En el transcurso de los años, las desigualdades en materia de participación política de las mujeres no habían sido perceptibles, sino que eran ignoradas y carecían de la atención suficiente para reducir la brecha. Por tal motivo, es necesario colocar a éste como un tema prioritario, en consideración de este problema público como latente e incesante, y por ello, se debe resaltar la inminente promoción de condiciones de igualdad en torno a la participación de las mujeres en el ámbito político.
La inclusión de las mujeres en la vida política representa un reto si el argumento se centra en equiparar las condiciones de los escenarios en los que, mujeres y hombres, deben desenvolverse de manera activa; la cultura política de género condiciona la incorporación de las mujeres y, por tanto, estructuralmente replica el patriarcado. La respuesta es que estas condiciones representan grandes desventajas expresadas en obstáculos para ellas, debido a que su participación no gira solamente en torno a sus capacidades o habilidades políticas, sino que también responde a patrones culturales machistas que han mantenido un orden de género, donde la subordinación de las mujeres –sin importar el rango que tengan– las ha mantenido relegadas, invisibilizadas y sujetas a conductas discriminatorias y de violencia, no sólo de los hombres (que representan los casos mayoritarios), sino también por parte de algunas mujeres que han asumido, como única forma de hacer política, las prácticas masculinas androcéntricas y machistas, para acceder y ejercer espacios de poder.
De ahí que es necesario partir de la consideración de los partidos políticos como estructuras que se rigen concretamente por cabildeos, pactos y negociaciones, donde los hombres tienen mayor presencia, y las mujeres tienen acceso restringido o son excluidas. Ante esta situación se han desarrollado diversas medidas por grupos de mujeres o colectivos feministas, así como por parte de femócratas para luchar por el incremento de la participación política de las mujeres.

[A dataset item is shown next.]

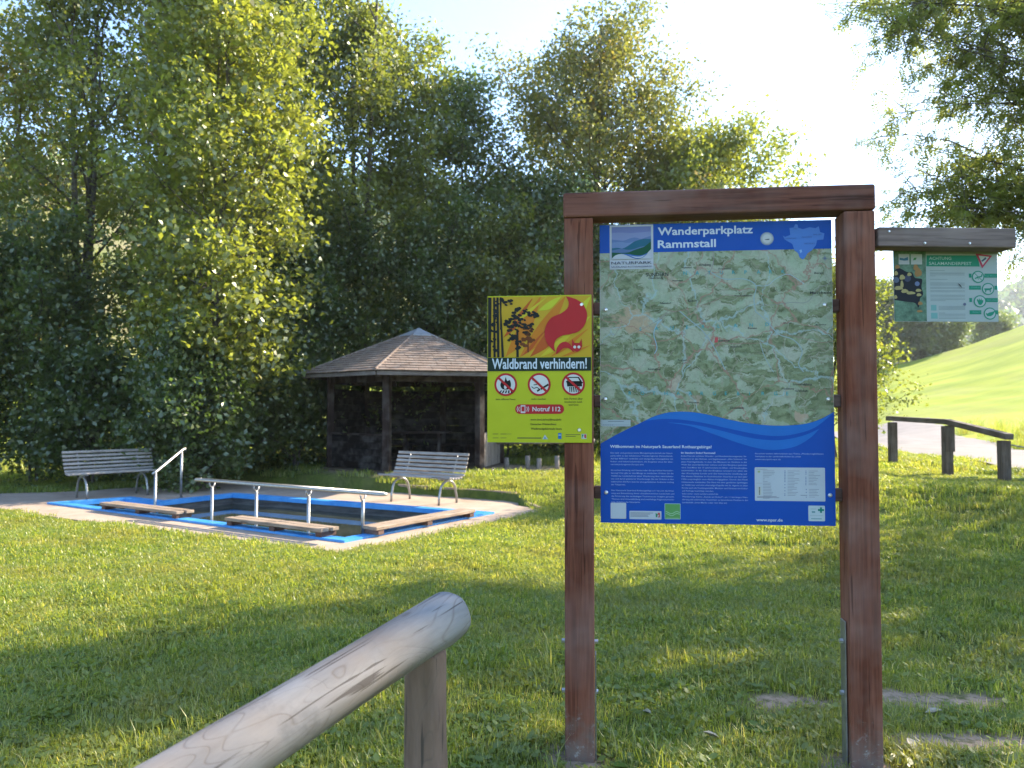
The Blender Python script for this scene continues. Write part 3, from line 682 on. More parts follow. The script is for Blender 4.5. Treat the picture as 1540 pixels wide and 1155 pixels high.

En un sentido particular, si las mujeres se ven limitadas y se enfrentan ante situaciones discriminatorias y/o de violencia, optan por desinteresarse para acceder a cargos de decisión, y esto las aleja nuevamente de ejercer su liderazgo, y peor aún, continúan desenvolviéndose en ámbitos “para mujeres”, o donde se sientan cómodas, tranquilas y sin ningún tipo de riesgo para ellas y sus familias: “el piso engomado o pegajoso, está marcado por las propias limitaciones que se autoimponen las mujeres por privilegiar sus roles en la familia o por no animarse a dar el salto” (Heller, 2006, citada por Fernández, 2006).
Por otro lado, está el caso de aquellas mujeres que, como única opción para continuar fortaleciendo su carrera política y/o contar con un sustento económico para ellas y su familia, se ven ante la necesidad de acatar instrucciones que van en contra de sus ideales, e incluso aceptan mantenerse alejadas y omitir la toma de decisiones cuando se encuentran amenazadas o son sujetos de coerción.
La mayoría de las veces, este tipo de situaciones son propiciadas por hombres cuya ideología no contempla la inclusión de las mujeres en la vida política, sin embargo, pese al imaginario colectivo, esto no exime que algunas de ellas sean las que llegan a generar estas situaciones, aunque se piense popularmente que las mujeres no pueden tener un paradigma cultural machista.
Ser mujer no es sinónimo de conocer y reconocer los actos de violencia, y muchas veces se requiere una mirada ajena que los identifique y promueva una cultura de denuncia. A diferencia de otro tipo de violencia, la violencia política puede caracterizarse no sólo porque las mujeres políticas la suelen desconocer y/o naturalizar, sino que tienden a aprender a desarrollarse con su presencia debido a muchas razones, como lo es preservar su carrera política.